El libro no se trata de una investigación crítica sobre la vida y la obra de Jaime, sino de un relato oficial, pasado por el filtro de lo que el biografiado quiere o no quiere contar, y por el modo en que decide hacerlo. No incluye otras voces que complementen, discrepen o directamente refuten los recuerdos u opiniones de Roos; no profundiza en aspectos estrictamente musicales o letrísticos, más allá de narrar la génesis o el significado de las canciones; maneja escaso contexto histórico y uno musical más escaso aun (¿alguien grababa discos en Uruguay y el mundo además de Jaime?); omite sendos pifies (por ejemplo: el dueto con Natalia Oreiro en “Pasión celeste”, o la pelea mediática con Ruben Rada).

A pesar de esto, Jaime Roos. El montevideano es un libro fundamental para todo aquel que ha disfrutado alguna vez de su música y ha vivido en Montevideo en los últimos 40 años. Es que funciona no solo como una biografía de Jaime, sino también como una biografía de la ciudad y, por qué no, del lector mismo. Al menos, eso ocurre conmigo. Mientras leo, los recuerdos de Jaime y las apreciaciones de Milita disparan mis propios recuerdos e historias, y noto la gran cantidad de experiencias vitales que tengo vinculadas a su música.

Cuando se indica que la foto de portada de Brindis por Pierrot está tomada en el Cocktail Bar, no puedo evitar pensar en las mil veces que esperé el ómnibus casi en la puerta de ese boliche. Cuando me entero de que “Los futuros murguistas” nació en los ensayos de Falta y Resto en la sede de Fénix, casi fondo con fondo con la casa donde crecí, me acuerdo de estar acostado en mi cuarto y escuchar la murga. Cuando Milita menciona las duras críticas que Jaime recibió por componer un jingle para el diario El País, me viene a la mente un chiste que contábamos en la escuela: “¿Qué hace un gallego con la cabeza metida en la pileta? ¡Quiere escuchar el grito deeeel caniiilllaaa!”. Por el libro supe que cuando lo encontramos en El Gallo Rojo Jaime estaba atravesando uno de los períodos más oscuros de su vida, y que “Las cosas malas” está inspirado en una carta que le mandó Franca —su pareja de la juventud y madre de Yamandú—, y es uno de los temas más íntimos y queridos por Jaime.

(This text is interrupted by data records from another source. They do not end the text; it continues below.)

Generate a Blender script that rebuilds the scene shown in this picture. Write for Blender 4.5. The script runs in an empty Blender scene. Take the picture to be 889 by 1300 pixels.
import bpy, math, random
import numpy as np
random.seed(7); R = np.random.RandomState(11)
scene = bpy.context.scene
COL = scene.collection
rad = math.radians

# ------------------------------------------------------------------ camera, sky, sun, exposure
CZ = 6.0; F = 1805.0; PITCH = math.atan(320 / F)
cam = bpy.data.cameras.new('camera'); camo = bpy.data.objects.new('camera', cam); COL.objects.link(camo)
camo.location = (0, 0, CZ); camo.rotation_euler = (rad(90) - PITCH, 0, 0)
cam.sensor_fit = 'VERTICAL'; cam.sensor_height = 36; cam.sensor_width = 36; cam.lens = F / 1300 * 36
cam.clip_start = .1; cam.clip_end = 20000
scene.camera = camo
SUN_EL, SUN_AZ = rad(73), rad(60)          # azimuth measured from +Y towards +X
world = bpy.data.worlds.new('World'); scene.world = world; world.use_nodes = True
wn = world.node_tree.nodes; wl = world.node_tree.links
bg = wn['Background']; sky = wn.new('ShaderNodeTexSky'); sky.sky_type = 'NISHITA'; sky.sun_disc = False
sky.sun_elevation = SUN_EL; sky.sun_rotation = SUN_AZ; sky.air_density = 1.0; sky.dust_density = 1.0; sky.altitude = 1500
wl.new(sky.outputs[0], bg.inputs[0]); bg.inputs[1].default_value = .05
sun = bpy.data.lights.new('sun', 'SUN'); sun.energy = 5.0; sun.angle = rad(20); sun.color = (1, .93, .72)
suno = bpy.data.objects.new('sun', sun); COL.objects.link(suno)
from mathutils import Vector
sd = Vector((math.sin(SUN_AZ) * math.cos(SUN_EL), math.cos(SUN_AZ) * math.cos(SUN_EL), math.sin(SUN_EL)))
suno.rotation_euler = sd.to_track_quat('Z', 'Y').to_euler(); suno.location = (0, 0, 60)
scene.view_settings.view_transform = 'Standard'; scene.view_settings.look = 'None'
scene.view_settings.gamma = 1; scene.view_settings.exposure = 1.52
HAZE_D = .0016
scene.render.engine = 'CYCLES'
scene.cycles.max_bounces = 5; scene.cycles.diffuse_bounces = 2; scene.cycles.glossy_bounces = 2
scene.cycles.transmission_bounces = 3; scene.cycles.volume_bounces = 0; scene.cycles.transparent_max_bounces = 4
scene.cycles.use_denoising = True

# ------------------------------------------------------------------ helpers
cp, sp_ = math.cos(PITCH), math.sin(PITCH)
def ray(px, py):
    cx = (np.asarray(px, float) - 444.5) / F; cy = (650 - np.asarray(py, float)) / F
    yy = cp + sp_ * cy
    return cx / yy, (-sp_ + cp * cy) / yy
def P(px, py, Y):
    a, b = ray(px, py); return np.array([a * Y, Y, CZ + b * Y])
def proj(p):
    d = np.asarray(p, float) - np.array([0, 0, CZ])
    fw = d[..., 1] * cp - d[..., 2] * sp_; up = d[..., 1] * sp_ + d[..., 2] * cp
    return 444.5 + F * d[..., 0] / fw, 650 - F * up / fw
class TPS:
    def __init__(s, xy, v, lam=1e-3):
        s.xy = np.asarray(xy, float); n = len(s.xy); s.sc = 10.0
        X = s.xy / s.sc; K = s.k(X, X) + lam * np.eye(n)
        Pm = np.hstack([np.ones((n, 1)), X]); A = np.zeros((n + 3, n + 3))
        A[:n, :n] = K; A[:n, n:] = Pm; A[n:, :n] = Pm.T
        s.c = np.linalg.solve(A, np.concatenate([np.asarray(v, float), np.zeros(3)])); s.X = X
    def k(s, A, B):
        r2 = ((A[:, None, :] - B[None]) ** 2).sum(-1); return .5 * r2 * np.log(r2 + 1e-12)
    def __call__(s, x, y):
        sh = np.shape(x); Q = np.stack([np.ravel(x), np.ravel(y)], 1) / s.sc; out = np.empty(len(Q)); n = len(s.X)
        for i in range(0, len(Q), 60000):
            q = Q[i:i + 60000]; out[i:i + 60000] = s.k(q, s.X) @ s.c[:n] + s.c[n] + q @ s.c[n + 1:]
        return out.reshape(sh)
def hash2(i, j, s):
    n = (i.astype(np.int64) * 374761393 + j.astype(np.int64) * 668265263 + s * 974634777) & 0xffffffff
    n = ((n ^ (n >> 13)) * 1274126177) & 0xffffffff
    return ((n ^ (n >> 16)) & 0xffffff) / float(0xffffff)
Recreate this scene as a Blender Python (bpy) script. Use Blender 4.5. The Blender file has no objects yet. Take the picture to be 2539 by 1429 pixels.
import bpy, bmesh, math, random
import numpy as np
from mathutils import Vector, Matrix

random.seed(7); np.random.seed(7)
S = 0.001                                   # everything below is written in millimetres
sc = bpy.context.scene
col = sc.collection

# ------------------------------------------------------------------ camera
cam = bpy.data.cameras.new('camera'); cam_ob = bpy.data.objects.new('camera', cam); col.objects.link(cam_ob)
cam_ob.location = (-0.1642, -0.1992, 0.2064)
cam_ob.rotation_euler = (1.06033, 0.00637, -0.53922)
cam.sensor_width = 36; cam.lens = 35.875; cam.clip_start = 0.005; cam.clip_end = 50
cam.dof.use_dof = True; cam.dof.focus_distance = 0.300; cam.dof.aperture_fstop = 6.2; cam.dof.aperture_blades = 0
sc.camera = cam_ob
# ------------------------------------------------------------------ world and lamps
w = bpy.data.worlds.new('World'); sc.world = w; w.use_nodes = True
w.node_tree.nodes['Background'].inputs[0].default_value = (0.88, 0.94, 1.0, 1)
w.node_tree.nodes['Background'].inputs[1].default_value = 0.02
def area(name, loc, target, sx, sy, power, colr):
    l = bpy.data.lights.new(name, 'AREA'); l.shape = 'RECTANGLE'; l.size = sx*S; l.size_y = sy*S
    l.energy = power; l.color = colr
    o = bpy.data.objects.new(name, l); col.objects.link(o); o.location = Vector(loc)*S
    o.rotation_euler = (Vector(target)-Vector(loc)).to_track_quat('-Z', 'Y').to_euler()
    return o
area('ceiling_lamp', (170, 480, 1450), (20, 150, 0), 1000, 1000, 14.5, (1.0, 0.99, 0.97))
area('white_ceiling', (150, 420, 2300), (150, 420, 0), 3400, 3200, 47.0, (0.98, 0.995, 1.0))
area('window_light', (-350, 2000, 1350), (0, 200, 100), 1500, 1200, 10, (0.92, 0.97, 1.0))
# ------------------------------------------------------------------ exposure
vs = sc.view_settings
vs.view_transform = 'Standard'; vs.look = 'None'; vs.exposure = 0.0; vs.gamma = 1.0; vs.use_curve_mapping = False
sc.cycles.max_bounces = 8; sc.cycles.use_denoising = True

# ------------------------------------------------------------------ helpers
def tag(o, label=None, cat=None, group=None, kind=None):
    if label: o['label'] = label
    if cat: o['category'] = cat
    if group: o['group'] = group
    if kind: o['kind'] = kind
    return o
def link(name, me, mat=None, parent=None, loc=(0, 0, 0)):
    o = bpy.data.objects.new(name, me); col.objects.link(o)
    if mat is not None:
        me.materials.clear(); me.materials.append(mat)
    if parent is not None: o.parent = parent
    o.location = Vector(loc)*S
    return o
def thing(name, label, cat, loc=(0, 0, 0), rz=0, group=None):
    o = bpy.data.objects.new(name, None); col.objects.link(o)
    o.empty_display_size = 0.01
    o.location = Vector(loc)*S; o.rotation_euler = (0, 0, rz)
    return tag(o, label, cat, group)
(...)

La lectura de este libro enriquece la escucha de sus discos, pone en evidencia la estrecha relación de sus canciones con Montevideo, con sus calles, boliches y caracteres humanos, atrapa en cada página con la gran cantidad de sucesos y personajes que aparecen, y a la vez dispara recuerdos y memorias personales en el lector. Tal vez de esto se trate ser un músico popular.